Dramaturgisch entspricht «Vielmachglas» einem typischen Roadmovie, das diverse Male mehr, mal weniger lustige Stationen aneinanderreiht. Eine Karaokeparty an der Seite von «Hinter Gittern»-Star Katy Karrenbauer eskaliert im besten Sinne unvorhergesehen, während der Versuch, sich als Tramperin durchzuschlagen, in riesigem Chaos mündet; beides Beispiele dafür, dass Florian Ross und Drehbuchautor Finn Christoph Stroeks («Der Nanny») überraschen können, wenn sie das allzu sichere Terrain ihrer Komödie einmal verlassen. Einen richtig großen Schwachpunkt hat die Geschichte dann aber doch: Die dramaturgische Klammer rund um den Grund für Marleens Weggang nagt arg an der Glaubwürdigkeit der Geschichte selbst. Marleens Eltern kommend nicht bloß erschreckend schnell über einen schweren Schicksalsschlag hinweg, auch die zwischendrin eingeschobenen Flashbacks, die «Vielmachglas» zwischendurch von seiner fast schon märchenhaften Atmosphäre befreien und stattdessen in der Realität verankern sollen, wirken ziemlich willkürlich und erfolgen einzig und allein zu einem dramaturgischen Zweck.

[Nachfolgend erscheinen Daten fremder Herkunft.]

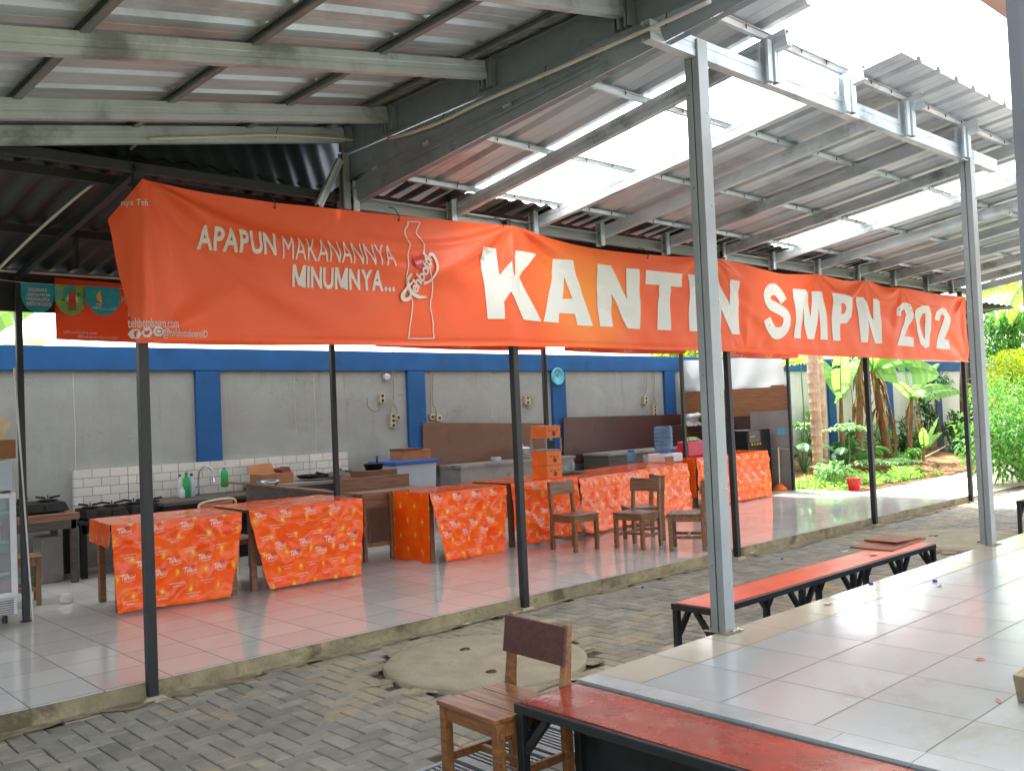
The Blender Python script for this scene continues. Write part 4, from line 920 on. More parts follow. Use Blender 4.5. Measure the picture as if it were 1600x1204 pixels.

Dasselbe gilt für das Ende: Hier verpasst Florian Ross den perfekten Absprung und hängt einen unnötigen Nachklapp an die längst abgeschlossene Geschichte, was den Film zwar auf einer positiven, dafür aber auch weitaus weniger realistischen Note enden lässt.
Fazit
Als seichte Roadmovie-Komödie funktioniert «Vielmachglas» – auch dank der ungemein charismatischen Jella Haase – wirklich gut. Das darum gesponnene Familiendrama dagegen nimmt der per se sympathisch gedachten Geschichte dann aber doch an Glaubwürdigkeit.
«Vielmachglas» ist ab dem 8. März bundesweit in den deutschen Kinos zu sehen.